Les époux [Y] devaient donc, ainsi que l’a retenu le juge de la mise en état, assigner l’assureur au fond avant décembre 2020, date à laquelle l’assureur n’était plus soumis au recours de son assuré. Le délai de prescription était ainsi échu au jour de l’assignation le 23 mars 2022.
Les maîtres de l’ouvrage sont en effet également mal fondés à soutenir que la CRAMA en prenant la direction du procès a renoncé à la prescription de l’action biennale en sorte que l’assureur serait toujours soumis au recours de son assuré.
Aux termes de l’article L 113-17 du code des assurances « l’assureur qui prend la direction d’un procès intenté à l’assuré est censé aussi renoncer à toutes les exceptions dont il avait connaissance lorsqu’il a pris la direction du procès.
L’assuré n’encourt aucune déchéance ni aucune autre sanction du fait de son immixtion dans la direction du procès s’il avait intérêt à le faire. »

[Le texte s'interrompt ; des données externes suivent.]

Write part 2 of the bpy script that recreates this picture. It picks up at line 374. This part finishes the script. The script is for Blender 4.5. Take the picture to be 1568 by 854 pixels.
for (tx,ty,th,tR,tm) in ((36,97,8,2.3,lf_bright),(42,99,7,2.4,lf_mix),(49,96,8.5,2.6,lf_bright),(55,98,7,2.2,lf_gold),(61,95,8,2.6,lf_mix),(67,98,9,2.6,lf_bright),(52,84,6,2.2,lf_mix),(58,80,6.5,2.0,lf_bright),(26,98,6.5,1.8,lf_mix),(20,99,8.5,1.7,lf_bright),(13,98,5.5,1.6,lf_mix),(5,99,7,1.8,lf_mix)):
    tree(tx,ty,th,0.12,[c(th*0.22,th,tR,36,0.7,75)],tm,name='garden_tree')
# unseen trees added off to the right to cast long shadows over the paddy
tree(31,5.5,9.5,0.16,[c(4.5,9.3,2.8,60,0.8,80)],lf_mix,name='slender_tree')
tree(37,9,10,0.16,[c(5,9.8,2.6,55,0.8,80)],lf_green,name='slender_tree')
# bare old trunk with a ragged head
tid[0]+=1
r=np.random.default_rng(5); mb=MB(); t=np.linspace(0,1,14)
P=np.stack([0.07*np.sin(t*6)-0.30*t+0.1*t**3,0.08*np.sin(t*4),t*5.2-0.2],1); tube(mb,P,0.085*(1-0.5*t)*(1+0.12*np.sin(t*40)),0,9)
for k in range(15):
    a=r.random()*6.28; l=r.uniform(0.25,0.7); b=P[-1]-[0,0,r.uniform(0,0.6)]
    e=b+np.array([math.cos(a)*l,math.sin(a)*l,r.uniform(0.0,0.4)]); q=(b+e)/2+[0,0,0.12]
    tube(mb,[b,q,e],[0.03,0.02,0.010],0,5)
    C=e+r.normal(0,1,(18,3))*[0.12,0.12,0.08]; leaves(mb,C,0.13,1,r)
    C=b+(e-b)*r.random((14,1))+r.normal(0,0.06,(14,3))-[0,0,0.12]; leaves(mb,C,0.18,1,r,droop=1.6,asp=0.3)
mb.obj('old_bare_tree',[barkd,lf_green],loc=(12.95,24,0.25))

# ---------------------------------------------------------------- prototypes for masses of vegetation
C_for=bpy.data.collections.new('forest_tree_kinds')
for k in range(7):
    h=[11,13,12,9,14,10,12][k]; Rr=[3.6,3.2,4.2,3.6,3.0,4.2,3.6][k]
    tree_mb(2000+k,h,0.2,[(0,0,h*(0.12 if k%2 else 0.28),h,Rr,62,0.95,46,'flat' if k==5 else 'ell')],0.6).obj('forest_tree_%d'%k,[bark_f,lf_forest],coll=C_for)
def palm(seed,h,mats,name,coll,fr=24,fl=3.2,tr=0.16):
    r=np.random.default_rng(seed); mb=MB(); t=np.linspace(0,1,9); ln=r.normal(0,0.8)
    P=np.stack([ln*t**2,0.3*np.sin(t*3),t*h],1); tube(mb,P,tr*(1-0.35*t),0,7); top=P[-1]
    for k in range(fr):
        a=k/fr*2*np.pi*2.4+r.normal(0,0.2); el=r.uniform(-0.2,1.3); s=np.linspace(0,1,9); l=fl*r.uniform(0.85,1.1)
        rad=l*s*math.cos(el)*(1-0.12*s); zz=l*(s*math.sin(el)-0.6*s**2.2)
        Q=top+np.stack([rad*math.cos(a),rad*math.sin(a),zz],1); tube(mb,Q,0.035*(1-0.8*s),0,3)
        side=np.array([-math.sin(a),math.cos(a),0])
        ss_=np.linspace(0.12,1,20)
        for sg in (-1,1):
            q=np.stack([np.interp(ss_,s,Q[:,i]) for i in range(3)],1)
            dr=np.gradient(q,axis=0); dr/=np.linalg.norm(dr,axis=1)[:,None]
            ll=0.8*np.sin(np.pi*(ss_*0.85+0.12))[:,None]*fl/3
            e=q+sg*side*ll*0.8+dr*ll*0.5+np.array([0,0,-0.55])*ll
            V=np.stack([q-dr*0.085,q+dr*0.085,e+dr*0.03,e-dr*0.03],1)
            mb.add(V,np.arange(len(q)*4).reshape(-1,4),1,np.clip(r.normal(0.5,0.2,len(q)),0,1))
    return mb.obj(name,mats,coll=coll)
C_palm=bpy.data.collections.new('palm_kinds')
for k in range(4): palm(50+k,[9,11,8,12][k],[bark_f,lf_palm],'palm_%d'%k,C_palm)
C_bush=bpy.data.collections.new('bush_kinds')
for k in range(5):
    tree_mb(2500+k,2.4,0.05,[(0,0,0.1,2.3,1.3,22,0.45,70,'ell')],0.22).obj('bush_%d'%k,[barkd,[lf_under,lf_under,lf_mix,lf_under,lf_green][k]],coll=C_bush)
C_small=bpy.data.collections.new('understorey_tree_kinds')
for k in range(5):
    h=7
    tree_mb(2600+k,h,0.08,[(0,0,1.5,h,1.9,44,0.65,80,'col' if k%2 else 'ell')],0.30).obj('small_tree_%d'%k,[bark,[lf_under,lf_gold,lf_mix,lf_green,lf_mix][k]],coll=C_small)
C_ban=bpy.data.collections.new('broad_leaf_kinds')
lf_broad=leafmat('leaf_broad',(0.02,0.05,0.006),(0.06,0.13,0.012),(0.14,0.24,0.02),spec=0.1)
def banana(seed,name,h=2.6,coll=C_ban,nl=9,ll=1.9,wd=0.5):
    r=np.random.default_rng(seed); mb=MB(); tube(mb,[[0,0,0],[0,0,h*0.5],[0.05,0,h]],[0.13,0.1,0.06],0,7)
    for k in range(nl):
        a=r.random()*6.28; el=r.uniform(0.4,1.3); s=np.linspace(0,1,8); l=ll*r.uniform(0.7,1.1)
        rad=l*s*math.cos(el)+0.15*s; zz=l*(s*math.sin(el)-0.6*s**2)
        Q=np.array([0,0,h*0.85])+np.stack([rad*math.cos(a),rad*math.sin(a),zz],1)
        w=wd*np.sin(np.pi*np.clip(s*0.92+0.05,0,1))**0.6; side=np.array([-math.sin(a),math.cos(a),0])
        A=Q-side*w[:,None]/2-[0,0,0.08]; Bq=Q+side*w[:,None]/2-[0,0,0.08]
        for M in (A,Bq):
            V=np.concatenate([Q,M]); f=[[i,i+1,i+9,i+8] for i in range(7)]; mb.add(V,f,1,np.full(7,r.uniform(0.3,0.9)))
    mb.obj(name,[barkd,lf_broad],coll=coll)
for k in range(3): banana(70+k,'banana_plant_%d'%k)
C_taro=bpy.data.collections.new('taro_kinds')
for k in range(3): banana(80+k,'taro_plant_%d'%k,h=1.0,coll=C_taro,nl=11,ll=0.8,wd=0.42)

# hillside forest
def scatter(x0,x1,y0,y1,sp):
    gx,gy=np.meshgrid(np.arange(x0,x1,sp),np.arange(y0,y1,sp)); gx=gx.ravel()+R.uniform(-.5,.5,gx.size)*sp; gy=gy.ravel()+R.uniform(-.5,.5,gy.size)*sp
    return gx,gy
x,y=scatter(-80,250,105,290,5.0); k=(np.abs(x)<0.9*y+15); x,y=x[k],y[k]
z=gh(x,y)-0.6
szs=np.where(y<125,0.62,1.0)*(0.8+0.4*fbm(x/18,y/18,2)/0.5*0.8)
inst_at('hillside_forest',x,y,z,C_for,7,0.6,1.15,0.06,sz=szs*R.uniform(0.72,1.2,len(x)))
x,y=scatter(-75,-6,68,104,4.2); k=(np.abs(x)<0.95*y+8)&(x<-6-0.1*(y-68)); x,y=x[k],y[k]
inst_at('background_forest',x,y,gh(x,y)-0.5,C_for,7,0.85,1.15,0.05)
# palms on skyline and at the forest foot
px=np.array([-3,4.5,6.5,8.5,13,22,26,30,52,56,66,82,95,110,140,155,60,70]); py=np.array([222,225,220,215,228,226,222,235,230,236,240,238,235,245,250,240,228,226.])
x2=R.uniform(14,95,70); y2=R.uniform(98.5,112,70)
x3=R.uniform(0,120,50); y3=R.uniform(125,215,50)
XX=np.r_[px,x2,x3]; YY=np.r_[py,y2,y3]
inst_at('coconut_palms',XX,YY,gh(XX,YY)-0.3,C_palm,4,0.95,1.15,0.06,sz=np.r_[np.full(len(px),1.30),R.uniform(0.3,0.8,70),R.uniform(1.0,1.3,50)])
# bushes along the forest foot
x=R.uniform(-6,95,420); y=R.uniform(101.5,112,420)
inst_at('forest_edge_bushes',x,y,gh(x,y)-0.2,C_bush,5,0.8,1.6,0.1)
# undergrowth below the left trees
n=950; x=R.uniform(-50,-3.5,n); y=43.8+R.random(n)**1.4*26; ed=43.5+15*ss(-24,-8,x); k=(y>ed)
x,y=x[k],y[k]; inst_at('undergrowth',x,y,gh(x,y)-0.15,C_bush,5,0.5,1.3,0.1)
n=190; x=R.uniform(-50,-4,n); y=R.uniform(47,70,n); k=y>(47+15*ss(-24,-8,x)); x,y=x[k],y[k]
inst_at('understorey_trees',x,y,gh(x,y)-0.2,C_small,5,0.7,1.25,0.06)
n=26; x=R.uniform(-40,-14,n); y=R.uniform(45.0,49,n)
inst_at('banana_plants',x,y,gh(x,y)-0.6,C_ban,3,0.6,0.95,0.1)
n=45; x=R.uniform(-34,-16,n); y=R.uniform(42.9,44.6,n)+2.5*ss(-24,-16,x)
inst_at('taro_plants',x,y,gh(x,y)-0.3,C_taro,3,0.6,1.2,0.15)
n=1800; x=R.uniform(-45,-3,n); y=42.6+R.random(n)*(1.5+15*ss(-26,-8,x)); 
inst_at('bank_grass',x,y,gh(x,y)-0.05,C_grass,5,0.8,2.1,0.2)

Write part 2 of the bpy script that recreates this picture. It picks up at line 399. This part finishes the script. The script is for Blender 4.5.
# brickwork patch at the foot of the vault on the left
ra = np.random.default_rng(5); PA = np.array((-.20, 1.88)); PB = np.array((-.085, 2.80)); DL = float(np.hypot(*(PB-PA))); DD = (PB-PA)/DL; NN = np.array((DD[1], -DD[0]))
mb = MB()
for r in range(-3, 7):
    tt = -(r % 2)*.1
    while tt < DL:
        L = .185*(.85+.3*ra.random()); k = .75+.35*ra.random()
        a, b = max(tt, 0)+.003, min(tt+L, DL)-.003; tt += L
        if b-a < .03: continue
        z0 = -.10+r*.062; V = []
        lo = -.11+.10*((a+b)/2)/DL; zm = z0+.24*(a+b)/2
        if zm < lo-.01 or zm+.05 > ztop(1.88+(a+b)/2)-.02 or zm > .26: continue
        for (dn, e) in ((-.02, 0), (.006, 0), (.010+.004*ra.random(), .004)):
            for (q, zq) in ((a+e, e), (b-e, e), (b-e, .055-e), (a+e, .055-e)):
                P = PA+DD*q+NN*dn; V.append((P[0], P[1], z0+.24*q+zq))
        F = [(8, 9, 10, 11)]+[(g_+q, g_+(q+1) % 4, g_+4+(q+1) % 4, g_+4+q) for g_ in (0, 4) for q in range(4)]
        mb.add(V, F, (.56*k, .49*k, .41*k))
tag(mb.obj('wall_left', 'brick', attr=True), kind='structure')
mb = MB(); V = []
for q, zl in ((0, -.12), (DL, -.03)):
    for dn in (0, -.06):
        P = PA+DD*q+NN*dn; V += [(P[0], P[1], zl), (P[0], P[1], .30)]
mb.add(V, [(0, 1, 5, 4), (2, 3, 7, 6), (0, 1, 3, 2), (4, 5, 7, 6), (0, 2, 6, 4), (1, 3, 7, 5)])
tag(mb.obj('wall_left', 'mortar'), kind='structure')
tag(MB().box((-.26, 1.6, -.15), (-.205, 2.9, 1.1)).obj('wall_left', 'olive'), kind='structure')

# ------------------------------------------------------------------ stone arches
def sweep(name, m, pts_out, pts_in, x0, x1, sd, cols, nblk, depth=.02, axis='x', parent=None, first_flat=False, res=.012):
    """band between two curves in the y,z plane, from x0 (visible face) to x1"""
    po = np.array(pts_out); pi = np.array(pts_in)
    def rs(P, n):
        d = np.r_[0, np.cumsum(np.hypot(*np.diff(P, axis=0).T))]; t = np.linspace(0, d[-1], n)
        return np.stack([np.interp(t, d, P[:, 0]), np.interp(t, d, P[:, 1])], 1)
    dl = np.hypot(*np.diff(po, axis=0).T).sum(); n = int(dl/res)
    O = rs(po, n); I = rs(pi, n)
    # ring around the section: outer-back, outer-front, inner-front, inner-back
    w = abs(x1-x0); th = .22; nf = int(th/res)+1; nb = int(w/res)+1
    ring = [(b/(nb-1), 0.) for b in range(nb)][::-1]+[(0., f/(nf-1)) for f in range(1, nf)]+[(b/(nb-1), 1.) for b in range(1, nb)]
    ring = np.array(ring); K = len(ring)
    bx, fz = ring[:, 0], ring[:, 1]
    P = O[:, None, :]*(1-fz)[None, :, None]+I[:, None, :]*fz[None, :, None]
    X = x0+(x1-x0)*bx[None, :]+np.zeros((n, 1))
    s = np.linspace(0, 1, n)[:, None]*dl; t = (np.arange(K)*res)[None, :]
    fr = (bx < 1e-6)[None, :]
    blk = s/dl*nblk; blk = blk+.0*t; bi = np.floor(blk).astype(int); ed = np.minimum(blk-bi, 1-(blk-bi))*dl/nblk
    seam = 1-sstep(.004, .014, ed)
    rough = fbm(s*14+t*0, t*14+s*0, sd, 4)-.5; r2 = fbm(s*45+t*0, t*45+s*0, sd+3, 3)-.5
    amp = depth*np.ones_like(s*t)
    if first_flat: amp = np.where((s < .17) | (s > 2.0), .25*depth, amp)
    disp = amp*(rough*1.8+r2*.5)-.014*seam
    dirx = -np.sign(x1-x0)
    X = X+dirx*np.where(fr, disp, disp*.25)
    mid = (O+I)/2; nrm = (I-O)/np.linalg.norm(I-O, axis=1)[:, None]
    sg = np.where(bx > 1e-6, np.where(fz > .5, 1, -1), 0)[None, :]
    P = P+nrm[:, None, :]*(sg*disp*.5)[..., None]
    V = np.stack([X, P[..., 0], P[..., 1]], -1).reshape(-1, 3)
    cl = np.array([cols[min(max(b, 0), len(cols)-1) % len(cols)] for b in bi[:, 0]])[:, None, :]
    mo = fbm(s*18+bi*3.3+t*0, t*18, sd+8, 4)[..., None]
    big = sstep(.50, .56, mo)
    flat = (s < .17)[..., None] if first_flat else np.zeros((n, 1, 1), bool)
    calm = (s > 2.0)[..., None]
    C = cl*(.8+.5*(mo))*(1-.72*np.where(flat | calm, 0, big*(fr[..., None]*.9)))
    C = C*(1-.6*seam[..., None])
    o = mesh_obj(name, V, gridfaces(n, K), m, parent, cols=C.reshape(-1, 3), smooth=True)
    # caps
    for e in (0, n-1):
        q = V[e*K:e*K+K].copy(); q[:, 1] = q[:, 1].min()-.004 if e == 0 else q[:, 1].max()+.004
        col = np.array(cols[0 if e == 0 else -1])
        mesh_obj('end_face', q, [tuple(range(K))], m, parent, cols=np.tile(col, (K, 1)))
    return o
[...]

La société CRAMA qui s’est borné à missionner un expert au cours des opérations d’expertise ordonnées en référé tout en ayant écrit expressément à ses assurés qu’il mandatait un expert à titre conservatoire et sous toutes réserves de garanties, lequel n’a émis qu’un dire, n’a pas pris la direction du procès.
Par ailleurs, ni M. [I] ni la CRAMA ne sont intervenus après le 5 septembre 2019, plus de deux années avant l’assignation au fond du 23 mars 2022, les entrepreneurs formulant eux-mêmes leurs dires.
Dès lors, l’action directe des époux [Y] à l’égard de la CRAMA est prescrite ainsi que l’a exactement retenu le juge de la mise en état. L’ordonnance querellée est confirmée.
Les appelants seront condamnés à verser une indemnité complémentaire de 1 000 euros à la CRAMA et aux dépens d’appel.
La cour
Donne acte à M. et Mme [Y] de leur désistement d’appel à l’égard des sociétés Abeille IARD & Santé, Pouliquen, Entreprise Bihannic, la SMABTP et M. [R] et constate l’extinction de l’instance à leur égard,
Confirme l’ordonnance entreprise,
Y ajoutant
Condamne M. et Mme [Y] à payer une indemnité de 1 000 euros à la CRAMA Bretagne-Pays de Loire en application de l’article 700 du code de procédure civile,
Condamne M. et Mme [Y] aux dépens d’appel.